Le protestantisme a développé une éthique de la sobriété qui repose sur la gratitude, le juste usage des biens et la prise de conscience que nous ne sommes que les administrateurs des richesses qui nous sont confiées. Notre civilisation est à l’opposé de la sobriété en orientant nos désirs vers le toujours plus de consommation.
Le message de magazines et de la publicité est comme un gaz incolore, inodore et sans saveur que nous inhalons sans nous en rendre compte. Face à ces influences qui nous touchent plus que nous ne voulons nous l’avouer, nous avons besoin de l’antidote d’un évangile qui nous rappelle que le toujours plus est une impasse incapable de donner un sens à nos existences. Le Carême pourrait être un temps où nous mettons en œuvre cet antidote de façon privilégiée.

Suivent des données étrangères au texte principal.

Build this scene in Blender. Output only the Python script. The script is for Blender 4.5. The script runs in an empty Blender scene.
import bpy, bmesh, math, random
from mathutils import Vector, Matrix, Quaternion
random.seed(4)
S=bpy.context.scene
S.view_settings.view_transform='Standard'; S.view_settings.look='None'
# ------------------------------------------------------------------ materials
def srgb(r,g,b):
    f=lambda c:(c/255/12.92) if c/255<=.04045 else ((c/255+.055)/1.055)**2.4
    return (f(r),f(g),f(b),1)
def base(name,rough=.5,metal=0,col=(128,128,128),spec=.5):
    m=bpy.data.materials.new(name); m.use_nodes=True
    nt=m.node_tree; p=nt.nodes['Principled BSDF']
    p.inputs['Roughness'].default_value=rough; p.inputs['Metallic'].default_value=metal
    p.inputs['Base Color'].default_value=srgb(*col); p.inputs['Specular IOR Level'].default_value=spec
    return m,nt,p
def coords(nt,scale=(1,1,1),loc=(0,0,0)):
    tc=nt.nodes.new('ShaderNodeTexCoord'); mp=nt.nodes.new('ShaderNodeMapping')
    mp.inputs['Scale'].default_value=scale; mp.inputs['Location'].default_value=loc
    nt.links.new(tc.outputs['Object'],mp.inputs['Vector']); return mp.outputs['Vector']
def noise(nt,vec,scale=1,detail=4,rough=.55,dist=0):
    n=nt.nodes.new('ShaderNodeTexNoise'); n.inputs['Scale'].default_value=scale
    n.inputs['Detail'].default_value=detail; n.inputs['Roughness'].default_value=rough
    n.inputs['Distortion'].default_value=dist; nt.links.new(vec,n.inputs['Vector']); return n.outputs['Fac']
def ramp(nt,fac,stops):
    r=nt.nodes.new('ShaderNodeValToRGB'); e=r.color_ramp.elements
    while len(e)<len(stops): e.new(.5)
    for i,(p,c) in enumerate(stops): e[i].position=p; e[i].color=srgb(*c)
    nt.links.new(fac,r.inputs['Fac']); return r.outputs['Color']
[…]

La sobriété que nous pouvons développer dans ce temps liturgique acquiert en outre une dimension prophétique dans un monde menacé par les déséquilibres écologiques. À l’heure où notre société prend conscience que la pente sur laquelle elle se trouve la conduit au désastre, nous pouvons accorder au Carême d’être un signe de contestation de notre civilisation et un appel à retrouver la richesse de la juste mesure des choses.